On the other hand, Anderson believes that what Sanders has done in Colorado, creating a buzz and generating excitement, is forcing programs to take another look at how they are doing business.
“What Deion has proven in very short order is that college football is entertainment,” Anderson said. “It’s not just kicking off and running on the field. It’s all the other things that you can surround your program with that makes it attractive and entertaining.”
The larger question in some academic circles is whether the model of big-time college sports is sustainable. There have long been issues with head football and basketball coaches being the highest-paid employees on a college campus. Now, faculty are seeing athletes, in some cases, making hundreds of thousands of dollars.

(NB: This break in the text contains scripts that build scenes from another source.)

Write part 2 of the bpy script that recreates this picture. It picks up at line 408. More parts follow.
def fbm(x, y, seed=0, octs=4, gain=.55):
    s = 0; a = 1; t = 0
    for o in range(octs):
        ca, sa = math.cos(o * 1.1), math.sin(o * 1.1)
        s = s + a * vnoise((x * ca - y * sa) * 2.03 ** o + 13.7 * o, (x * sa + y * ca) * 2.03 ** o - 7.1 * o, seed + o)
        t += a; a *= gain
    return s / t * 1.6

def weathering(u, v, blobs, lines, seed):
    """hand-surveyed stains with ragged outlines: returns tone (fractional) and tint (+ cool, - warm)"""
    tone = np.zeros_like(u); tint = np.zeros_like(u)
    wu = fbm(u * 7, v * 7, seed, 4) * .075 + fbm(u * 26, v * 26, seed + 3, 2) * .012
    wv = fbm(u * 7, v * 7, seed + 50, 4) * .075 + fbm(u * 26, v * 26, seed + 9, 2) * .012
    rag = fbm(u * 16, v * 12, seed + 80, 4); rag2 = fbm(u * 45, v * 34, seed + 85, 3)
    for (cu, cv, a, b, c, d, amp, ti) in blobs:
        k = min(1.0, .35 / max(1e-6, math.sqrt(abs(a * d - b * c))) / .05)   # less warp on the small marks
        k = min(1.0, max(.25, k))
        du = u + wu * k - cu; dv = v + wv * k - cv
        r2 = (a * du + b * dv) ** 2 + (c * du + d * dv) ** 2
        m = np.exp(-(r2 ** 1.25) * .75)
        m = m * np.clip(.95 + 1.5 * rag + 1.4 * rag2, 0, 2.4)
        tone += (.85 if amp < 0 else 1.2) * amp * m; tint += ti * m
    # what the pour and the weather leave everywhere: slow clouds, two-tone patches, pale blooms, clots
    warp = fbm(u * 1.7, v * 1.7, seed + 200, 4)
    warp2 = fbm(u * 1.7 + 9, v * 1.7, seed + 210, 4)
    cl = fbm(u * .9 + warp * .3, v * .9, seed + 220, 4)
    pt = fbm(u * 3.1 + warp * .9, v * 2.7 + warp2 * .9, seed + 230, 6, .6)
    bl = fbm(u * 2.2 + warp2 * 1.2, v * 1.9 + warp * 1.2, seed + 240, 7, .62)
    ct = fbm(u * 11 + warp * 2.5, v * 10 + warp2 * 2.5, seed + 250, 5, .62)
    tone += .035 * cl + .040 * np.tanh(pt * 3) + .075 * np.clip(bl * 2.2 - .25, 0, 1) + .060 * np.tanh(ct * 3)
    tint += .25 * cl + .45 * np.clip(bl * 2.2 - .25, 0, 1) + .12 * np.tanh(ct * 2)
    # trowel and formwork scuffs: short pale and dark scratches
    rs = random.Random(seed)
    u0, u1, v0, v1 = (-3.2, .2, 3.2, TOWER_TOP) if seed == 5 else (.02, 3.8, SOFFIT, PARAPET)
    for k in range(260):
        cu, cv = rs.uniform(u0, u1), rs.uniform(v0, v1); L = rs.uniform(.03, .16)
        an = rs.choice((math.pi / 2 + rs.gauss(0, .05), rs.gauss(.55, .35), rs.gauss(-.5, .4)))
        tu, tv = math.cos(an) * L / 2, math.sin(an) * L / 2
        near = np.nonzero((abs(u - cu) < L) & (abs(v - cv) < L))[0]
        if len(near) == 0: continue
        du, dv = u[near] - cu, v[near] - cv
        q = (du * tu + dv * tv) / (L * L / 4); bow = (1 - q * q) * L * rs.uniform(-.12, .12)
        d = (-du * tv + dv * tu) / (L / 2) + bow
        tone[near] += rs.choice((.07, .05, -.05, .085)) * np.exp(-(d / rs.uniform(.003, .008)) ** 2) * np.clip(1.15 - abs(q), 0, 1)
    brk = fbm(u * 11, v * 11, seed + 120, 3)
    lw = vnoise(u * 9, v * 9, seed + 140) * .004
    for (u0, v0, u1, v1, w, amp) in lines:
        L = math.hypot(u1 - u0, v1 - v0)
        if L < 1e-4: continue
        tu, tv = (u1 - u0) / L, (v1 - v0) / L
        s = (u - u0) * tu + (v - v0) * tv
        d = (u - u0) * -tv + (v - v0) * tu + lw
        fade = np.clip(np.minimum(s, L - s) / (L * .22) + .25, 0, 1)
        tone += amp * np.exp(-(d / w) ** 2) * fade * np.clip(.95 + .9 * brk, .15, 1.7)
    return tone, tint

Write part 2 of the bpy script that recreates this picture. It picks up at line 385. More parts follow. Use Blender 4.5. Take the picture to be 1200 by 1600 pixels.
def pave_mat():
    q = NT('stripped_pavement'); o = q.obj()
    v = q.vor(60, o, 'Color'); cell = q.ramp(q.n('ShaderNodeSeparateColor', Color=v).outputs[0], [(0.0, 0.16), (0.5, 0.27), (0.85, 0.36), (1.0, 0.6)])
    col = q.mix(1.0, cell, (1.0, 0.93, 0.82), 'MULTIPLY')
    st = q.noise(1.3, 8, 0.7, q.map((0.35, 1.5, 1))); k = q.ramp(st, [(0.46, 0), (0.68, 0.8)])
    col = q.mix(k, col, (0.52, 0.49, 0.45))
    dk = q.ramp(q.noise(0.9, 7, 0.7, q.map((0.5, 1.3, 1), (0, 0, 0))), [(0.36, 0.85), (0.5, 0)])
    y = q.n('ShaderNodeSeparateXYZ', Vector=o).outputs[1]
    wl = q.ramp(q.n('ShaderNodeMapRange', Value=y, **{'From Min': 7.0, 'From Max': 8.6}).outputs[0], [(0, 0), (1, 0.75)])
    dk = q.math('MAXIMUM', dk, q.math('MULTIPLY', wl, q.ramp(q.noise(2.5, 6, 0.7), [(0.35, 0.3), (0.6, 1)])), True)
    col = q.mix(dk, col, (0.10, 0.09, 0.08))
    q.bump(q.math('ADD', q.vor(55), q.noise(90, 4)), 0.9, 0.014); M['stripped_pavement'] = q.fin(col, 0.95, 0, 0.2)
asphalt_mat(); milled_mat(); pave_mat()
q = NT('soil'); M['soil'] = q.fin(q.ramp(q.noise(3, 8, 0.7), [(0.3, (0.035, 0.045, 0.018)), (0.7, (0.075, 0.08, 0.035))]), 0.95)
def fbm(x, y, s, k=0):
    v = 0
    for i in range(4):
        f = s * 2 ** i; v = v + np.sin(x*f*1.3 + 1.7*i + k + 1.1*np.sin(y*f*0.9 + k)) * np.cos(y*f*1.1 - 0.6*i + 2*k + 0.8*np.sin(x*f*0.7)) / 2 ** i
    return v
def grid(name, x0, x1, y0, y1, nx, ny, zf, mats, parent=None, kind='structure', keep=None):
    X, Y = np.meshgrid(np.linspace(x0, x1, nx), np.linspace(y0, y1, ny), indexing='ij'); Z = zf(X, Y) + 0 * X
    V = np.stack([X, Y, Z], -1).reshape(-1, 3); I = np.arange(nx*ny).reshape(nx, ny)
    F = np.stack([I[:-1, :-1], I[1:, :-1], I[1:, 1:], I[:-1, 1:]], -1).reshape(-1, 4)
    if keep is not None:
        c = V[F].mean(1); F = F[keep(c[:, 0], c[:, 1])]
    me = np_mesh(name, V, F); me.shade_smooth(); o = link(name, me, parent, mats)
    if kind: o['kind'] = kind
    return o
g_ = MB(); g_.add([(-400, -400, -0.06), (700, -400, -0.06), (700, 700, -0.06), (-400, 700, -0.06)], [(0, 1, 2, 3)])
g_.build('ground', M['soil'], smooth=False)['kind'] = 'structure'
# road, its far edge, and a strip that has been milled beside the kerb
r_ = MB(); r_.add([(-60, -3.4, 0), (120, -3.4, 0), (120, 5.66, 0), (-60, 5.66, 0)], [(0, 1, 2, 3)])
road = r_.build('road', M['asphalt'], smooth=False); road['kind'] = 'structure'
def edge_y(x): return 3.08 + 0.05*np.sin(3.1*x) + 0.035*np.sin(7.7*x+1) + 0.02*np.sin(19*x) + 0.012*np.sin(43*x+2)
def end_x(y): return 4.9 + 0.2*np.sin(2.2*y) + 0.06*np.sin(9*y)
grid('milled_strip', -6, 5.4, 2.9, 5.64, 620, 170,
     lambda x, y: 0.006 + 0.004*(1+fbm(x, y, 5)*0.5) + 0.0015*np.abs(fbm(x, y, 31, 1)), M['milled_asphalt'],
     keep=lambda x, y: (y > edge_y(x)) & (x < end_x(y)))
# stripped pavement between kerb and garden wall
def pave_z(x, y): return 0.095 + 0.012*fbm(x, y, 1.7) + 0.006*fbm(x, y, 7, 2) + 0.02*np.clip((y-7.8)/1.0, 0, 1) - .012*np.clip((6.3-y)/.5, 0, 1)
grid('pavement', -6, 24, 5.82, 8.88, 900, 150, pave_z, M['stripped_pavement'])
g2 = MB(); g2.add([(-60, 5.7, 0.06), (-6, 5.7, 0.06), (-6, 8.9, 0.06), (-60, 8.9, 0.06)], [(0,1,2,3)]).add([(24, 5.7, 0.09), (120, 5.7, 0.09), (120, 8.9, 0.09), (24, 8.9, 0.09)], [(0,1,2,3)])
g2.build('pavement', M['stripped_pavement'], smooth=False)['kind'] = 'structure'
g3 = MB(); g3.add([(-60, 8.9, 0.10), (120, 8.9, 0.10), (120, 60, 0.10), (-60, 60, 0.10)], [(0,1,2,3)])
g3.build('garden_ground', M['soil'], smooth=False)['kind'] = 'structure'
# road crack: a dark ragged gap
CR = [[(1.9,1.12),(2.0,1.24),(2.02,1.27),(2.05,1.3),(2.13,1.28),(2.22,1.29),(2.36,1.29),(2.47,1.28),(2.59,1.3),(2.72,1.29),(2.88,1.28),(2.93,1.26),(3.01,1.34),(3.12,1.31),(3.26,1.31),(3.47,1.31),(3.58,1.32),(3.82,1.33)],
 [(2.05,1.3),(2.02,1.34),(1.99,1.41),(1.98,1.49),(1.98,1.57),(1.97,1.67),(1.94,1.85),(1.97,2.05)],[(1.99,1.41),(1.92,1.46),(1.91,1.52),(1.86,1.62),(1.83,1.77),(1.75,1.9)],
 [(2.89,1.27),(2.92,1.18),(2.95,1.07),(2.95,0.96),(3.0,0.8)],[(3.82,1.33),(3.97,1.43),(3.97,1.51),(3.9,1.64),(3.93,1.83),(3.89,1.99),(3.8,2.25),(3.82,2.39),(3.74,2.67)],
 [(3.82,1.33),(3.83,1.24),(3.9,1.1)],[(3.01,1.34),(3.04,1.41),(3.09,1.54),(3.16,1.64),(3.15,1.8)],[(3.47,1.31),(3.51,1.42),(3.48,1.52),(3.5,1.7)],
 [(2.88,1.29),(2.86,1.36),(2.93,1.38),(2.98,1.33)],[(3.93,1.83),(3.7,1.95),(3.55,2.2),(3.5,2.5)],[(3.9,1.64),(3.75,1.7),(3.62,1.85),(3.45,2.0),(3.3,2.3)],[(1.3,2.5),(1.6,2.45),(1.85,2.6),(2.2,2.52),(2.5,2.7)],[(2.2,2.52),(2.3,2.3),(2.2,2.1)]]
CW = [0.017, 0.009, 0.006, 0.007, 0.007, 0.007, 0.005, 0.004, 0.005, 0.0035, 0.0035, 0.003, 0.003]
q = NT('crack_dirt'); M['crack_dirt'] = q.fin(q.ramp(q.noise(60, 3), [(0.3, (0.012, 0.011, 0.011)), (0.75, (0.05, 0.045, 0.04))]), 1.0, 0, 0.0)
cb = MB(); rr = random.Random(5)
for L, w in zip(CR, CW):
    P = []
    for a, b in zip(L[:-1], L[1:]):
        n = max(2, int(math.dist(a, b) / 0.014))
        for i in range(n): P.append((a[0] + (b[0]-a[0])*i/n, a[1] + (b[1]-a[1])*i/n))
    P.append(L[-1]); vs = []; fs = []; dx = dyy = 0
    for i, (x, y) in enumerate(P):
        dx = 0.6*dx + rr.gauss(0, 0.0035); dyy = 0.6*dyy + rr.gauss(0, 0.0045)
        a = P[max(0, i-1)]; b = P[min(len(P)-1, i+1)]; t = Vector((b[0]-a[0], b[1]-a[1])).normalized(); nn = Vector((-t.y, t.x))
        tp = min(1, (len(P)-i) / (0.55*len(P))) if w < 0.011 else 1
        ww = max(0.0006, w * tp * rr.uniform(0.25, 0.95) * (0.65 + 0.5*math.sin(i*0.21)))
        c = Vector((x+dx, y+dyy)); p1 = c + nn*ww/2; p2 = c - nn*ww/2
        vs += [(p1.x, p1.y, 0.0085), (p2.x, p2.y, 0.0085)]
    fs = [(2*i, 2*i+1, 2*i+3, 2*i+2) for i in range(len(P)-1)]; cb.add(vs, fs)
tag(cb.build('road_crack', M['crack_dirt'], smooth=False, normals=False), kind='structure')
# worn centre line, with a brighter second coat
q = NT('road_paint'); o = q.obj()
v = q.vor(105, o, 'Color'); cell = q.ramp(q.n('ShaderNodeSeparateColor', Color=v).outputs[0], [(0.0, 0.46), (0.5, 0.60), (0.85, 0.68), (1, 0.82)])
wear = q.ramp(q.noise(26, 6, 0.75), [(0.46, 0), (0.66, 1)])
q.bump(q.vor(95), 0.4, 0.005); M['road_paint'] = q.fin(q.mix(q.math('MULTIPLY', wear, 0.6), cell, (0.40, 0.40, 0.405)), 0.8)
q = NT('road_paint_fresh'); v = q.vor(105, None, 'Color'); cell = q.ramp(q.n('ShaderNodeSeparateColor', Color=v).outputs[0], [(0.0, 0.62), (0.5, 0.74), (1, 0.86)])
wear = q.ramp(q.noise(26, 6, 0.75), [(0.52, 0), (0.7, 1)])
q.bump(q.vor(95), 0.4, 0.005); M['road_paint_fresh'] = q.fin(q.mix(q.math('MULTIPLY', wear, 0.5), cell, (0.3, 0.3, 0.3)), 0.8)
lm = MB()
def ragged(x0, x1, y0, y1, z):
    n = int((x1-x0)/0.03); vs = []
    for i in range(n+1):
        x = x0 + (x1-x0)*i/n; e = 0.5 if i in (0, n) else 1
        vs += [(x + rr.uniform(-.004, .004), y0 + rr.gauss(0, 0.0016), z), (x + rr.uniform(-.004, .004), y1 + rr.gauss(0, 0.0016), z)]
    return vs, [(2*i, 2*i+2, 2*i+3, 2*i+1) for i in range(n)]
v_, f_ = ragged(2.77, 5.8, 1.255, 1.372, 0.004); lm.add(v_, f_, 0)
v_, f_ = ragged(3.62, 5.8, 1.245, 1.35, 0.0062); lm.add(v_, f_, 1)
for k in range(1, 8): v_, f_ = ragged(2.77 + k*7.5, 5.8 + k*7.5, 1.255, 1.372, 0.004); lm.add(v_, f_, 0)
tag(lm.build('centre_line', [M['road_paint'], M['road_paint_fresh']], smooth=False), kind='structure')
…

Anderson could see a scenario where increasing numbers of academic institutions decide to get out of the sports business or, if they remain in, get rid of the athletics scholarship.
“I’ve heard rumblings that folks have said, let’s just go back to the Ivy League model where there aren’t any athletic scholarships. We’re just going to have to figure out who can come and participate in academic scholarships,” Anderson said.
Many institutions that continue to lose money on athletics may decide to cut their losses because they cannot compete at the level they’ve been competing. “Either because they don’t have the ability or the desire to invest the way you need to invest now to be competitive,” Anderson said. “I don’t like it, but I don’t think what we’re doing now is sustainable. I think there’s a possibility that if this thing doesn’t turn and get sensible and keeps going the Wild West route, then I think some folks very likely could be looking at not playing Division I varsity athletics at the Power 5 level. That could happen. It’s harder now than it’s ever been financially.”
Which brings us back to Sanders and finding creative ways of sustaining and monetizing university athletics teams.
According to some reports, ticket revenue is up $14 million at Colorado compared with last season.
“That’s the Deion effect,” Anderson said. “He’s had an unbelievably positive impact because it’s forcing the rest of us to say, ‘OK, how do you attract people to your venue who just want to be entertained by stuff that’s not even happening in the field to play.’”
This may even impact the traditional coaching search where schools in the past with large numbers of Black players hire white head coaches. That could change, even if ever so slightly.
“For other folks going forward who are going to be in the positions of hiring new head coaches, are going to have to consider what additional attributes that will help us create new revenue to help support all the expense elevations we have to support football and the other sports. What additional value add does this coach bring that’s going to help us get people in the seats by making bigger donations and buying season tickets? We’re sold out,” he said. “We’re sold out for Deion Sanders and Colorado. The truth is that a lot of that is driven by the fact that it’s Deion Sanders in Colorado coming in here and people want to see it.”
The Coach Prime Roadshow continues. What college presidents and administrators don’t know is whether Prime’s instant success is an aberration or a harbinger of good things to come.